The more Mike talked, the more it became obvious that Proposition 187 was like a runaway 18-wheeler carrying a cargo of volatile grievances, all touching on the competing ideals of America. Many angry white males, no doubt, saw Proposition 187 as a vote against affirmative action and the ACLU.

Some of what Mike said reminded me of a George Will column about the threat of "multiculturalism." There have been, as Will noted, many excesses and absurdities, and there is much that is worthy of criticism. But has America ever been monocultural, like, say, Japan? Is that a worthy ideal? It seemed a fitting topic at a Cuban restaurant tucked in a downtown that still resembles Smalltown, U.S.A.

What unites us, Mike argued, is our American heritage.
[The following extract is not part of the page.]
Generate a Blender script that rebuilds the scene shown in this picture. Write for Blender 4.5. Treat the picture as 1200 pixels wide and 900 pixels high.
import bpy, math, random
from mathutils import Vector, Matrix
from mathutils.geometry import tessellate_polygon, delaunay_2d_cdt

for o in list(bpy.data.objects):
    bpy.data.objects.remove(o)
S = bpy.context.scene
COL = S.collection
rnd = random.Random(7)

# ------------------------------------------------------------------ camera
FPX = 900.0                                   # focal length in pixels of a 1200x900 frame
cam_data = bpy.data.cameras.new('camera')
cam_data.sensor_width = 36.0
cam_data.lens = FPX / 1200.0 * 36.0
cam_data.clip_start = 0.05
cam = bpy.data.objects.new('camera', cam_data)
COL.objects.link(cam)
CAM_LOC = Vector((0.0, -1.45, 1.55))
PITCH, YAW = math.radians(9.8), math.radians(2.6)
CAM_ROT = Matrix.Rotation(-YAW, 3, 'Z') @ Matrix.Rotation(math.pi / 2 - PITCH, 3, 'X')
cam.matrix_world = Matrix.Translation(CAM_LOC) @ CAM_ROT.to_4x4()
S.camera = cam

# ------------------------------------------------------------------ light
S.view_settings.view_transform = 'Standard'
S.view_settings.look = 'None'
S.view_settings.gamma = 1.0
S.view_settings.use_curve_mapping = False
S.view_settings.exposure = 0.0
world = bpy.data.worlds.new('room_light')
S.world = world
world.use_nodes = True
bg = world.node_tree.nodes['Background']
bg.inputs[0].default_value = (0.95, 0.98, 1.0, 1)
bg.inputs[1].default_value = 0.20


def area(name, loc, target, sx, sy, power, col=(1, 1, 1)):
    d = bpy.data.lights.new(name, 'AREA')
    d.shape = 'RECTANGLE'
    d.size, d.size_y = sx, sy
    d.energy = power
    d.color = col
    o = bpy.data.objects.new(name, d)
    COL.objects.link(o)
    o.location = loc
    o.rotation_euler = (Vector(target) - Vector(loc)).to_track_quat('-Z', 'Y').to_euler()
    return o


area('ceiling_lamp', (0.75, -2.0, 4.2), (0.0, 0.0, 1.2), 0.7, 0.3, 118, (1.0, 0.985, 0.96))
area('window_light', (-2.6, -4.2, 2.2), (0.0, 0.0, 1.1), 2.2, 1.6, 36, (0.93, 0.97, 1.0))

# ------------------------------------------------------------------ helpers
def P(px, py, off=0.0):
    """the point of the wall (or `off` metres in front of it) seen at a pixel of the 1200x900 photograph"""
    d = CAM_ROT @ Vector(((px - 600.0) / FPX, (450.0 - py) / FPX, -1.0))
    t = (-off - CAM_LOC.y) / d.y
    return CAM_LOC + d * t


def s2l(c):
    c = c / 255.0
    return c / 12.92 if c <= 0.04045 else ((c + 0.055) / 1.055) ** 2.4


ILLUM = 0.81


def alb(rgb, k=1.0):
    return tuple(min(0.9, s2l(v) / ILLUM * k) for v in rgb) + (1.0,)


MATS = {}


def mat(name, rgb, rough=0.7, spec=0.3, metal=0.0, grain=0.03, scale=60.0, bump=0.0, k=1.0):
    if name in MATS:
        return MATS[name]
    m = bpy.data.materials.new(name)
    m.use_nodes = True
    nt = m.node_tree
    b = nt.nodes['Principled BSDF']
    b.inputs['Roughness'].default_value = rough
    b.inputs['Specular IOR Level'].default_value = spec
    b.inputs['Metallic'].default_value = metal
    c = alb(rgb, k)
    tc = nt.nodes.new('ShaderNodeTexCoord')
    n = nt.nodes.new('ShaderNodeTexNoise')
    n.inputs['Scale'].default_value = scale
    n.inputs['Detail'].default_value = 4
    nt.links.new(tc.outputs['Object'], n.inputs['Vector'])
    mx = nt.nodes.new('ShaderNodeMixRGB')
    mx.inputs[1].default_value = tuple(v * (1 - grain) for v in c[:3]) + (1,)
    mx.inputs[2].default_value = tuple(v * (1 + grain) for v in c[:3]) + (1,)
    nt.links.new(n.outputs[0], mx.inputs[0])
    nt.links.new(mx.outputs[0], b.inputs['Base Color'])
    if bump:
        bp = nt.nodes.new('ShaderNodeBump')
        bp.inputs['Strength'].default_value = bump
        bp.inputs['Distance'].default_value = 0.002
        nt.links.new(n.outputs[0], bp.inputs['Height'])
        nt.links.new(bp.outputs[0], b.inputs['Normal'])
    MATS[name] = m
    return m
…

Our heritage, I suggested, has been one of constant social change. Mike, like many Americans throughout the ages, sees immigration as a threat to American culture. American culture, I suggested, has always expanded and evolved.

Mike objects to the efforts to revise U.S. history textbooks, suggesting that bows to "political correctness" and "multiculturalism" corrode American values. It seems to me that a revision of history books could do more to honoring America's most noble struggles.
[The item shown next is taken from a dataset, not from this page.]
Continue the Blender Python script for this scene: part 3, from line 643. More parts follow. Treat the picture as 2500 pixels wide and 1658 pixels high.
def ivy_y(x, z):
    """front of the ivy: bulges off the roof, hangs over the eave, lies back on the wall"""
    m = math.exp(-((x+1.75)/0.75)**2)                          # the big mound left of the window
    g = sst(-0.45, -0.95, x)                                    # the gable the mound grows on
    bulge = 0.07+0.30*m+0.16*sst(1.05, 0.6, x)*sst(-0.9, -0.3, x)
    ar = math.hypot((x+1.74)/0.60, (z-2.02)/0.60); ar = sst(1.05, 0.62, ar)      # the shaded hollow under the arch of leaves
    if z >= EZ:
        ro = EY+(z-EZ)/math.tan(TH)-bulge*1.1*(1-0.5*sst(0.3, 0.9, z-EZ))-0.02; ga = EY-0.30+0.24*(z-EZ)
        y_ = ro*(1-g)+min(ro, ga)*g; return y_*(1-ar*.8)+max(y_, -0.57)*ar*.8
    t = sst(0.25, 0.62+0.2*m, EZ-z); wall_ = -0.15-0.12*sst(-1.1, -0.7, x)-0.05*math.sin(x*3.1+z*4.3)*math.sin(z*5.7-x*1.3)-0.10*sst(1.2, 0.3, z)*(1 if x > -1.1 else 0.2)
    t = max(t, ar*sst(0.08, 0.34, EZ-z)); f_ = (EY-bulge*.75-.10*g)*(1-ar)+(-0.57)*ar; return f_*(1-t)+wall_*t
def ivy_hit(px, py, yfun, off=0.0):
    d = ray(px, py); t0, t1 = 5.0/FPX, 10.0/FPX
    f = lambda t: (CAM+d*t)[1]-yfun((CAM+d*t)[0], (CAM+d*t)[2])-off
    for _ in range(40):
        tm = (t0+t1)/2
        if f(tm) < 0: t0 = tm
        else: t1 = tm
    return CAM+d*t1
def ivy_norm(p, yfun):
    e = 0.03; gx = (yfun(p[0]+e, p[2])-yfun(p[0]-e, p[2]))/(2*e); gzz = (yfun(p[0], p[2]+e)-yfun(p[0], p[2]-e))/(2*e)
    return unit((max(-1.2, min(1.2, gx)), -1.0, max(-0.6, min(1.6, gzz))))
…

We talked about two American heroes. As kids, we learned all about Paul Revere and "the 18th of April in '75"--largely because Longfellow was a hell of a publicist. But why was it that Mike and I didn't hear about the abolitionist Harriet Tubman until our college years or later? Tubman's story is the more profound--yet she never got as much ink.

A knee-jerk angry white male might say Tubman is getting attention these days because a black woman is "politically correct." Mike is more thoughtful than that. Maybe I'm wrong, but he seemed willing to consider the notion that maybe kids might benefit by learning a little something about Tubman and less about Revere.

*

We were spoiling Sherri's breakfast. She seemed relieved when Mike offered me a personal revelation. Mike smiled and said that really he doesn't know his own ethnic heritage, because he was adopted. His dark features suggest many possibilities. Sherri laughed recalling how somebody said her husband looked "Mayan."